Of the several enthusiast press magazines that I recieve, Electronic Gaming Monthly is easily the best. Game Informer tends towards blandness, being that it is the Gamestop house organ, and Play has a tendency to be a little umm…fervent for my tastes. The writing in Play tends to be pretty good, but sometimes they make odd review decisions.

In any case, first article - “Sequel Factory”. A whine-less look at the fact that the industry is ridden with repetition. The business rationale is explored, and a ray of hope: New consoles usually means new franchises. Two pager that explores the topic thoroughly and intelligently.

Liberty City Stories gets a look, back in the city of GTA III but set prior to that game. Intent is to have just as much content as a big game on the small screen. meh. Hilariously titled article follows “Why is Shigeru Miyamoto so damn happy?” A nice interview with the designer about Mario 128, the DS, the Revolution, and his family. Nintendogs game from familial input. Nice to know the man takes such inspiration from the little things. Another interview follows, with President Iwata. Much shorter, mostly to the point about the Revolution and company goals.

Echoes of the last GI witha piece on King Kong. A two page spread with details on the combat and graphics. Still looking forward to that one. A “Zelda Watch” article makes me sad…interview with Eiji Aonuma doesn’t realize that the game will be pushed back not long after the magazine hits the stands. Sales charts make me even more sad. Crappy Episode III games in spots 2, 3, and 7. Good lord.

I skip the Gizmondo article, because it’s about a non-existant system. A humorous article about Metal Gear Solid 4, centered around an interview with Hideo Kojima. I’m not a big MGS man, but I like that they’re going in new directions. Nintendogs is the next article. They really are the distilled cuteness of all of humanity squeezed into a single game.

Humor in gaming mags is usually forced and crappy. The “Overheard” column gets it right. Let the quotes speak for themselves. My personal favorite: “What gets me out of bed and into the office every day is the thought of Ken Kutaragi’s resignation letter, framed, hanging next to my desk.” - What J. Allard wrote as part of an exercise in what motivates MS execs.

NFS: Most Wanted. Eh.
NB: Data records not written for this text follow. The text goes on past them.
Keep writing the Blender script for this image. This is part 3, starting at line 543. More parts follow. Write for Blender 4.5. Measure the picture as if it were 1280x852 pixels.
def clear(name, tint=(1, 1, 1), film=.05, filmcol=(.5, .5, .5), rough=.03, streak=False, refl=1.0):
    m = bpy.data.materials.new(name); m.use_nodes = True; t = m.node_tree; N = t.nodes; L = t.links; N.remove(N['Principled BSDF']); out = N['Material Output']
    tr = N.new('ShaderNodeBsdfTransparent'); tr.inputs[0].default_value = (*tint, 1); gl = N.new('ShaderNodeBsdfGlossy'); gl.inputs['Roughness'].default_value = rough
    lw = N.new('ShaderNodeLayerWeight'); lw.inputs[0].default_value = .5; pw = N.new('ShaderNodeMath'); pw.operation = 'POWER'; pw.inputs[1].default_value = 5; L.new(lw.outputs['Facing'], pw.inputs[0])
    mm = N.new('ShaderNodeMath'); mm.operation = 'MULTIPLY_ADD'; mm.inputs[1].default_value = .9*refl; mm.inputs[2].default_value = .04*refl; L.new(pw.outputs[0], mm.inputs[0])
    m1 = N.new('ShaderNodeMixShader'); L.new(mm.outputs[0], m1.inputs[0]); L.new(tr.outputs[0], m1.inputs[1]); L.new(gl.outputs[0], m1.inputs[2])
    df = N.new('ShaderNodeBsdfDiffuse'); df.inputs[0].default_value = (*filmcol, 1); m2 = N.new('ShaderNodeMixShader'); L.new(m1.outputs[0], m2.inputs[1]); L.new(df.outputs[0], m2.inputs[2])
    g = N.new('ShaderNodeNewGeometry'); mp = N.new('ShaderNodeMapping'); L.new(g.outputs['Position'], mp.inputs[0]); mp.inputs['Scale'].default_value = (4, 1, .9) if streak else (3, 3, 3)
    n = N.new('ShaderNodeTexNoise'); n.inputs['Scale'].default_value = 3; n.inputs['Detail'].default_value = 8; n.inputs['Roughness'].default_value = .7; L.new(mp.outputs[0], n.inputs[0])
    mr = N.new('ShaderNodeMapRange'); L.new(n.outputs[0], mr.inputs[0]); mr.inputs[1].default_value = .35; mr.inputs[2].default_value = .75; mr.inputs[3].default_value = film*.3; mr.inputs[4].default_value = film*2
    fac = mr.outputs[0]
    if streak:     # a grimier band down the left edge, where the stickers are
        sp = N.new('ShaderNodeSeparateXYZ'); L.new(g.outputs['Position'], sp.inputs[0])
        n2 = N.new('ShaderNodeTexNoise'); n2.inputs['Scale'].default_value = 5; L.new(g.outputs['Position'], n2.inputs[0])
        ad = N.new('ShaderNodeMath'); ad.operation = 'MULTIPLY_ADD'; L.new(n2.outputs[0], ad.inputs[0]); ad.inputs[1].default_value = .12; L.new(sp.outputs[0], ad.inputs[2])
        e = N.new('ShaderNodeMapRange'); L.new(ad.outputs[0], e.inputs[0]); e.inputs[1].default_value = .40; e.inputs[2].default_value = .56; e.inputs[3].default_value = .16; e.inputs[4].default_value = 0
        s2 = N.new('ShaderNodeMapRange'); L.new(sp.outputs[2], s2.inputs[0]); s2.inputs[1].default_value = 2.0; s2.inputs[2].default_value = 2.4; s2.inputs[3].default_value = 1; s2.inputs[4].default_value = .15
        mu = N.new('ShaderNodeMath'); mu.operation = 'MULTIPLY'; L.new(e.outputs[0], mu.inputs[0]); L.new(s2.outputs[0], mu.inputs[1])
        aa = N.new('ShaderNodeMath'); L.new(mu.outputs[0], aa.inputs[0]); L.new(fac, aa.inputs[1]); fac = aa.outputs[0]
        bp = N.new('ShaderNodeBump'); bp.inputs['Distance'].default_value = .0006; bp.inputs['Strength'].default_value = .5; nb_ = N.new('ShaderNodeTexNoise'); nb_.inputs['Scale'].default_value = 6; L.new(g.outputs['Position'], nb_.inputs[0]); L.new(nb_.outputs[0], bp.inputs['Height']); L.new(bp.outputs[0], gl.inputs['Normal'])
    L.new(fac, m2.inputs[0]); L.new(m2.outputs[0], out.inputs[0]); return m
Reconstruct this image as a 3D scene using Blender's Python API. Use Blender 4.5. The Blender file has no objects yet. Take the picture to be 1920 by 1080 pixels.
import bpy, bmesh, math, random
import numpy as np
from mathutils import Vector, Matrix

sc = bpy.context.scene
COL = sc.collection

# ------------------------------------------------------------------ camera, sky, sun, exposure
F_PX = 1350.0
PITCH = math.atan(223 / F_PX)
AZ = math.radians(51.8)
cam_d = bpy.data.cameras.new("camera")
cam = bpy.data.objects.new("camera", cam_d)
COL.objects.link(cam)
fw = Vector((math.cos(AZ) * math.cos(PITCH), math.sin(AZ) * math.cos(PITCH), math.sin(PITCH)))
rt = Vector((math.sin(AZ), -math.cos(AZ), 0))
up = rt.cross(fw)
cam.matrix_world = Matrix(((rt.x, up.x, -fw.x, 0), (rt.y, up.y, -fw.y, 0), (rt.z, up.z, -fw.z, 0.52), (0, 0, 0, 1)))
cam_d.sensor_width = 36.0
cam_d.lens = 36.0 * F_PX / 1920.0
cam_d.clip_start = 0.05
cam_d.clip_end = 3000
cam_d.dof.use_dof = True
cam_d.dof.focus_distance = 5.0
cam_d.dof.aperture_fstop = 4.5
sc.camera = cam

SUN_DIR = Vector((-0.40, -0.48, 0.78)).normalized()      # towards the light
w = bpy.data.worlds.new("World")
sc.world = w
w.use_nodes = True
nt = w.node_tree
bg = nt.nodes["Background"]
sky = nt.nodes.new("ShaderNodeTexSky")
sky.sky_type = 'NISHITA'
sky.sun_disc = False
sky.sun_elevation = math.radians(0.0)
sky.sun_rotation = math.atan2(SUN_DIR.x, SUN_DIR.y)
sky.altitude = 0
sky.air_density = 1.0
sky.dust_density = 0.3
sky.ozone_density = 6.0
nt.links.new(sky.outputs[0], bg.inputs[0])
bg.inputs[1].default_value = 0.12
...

Next-Gen Console Report has a beautiful many functioned monstrosity of a controller smack dab in the middle of the page, with different “features” arrayed around the page. The Odds of any particular feature making it onto the revolution controller are listed. “Pressure Sensitive Grips — Wow! All of my ideas on how to use such a feature are extremely dirty. I can’t imagine Nintendo thinking the same way that I am. –Randy Pitchford, Gearbox”

The Beastie Boys as celebrity gamers. Kaaay. “The Top 10 Most Ridiculous Game Names” It’s Mr. Pants. Woooo! The #1 most anticipated game is Zelda. Long way, anticipators, long wait. “These Games Are Out There” talks about games that are apparently under the radar. I guess I have a different set of metrics, because I’ve been waiting on Shadow of the Colossus for quite a while. Ico’s sequel will be a wonderful balm for the soul. Stubbs looks good too.

“Soul Searching” gives a first look at Soul Calibur III. As happens occasionally with magazine articles, I finally have a better grip on the game because of a well presented bunch of text and art. I’m glad I started picking these things up. Aside from everything they’ve done before, there is going to be a semi-strategy mode to the game. Chronicles of the Sword mode has you moving your character around a map, completing objectives and earning goodies while also participating in the standard fighting mode. They also are going to have a make your own character mode, so you know that’s going to be creepy. :)

Reviews this month mostly seem to be on the money. I’m especially pleased to see how much they like Hulk (smash!). I’m surprised by how little they like Geist. Have to check it out via GameFly. Annnnnd Seanbaby for the closer. A breakdown on some typical nerd-types, including a large-bellied 4-Um Troll. Ahh, my readership.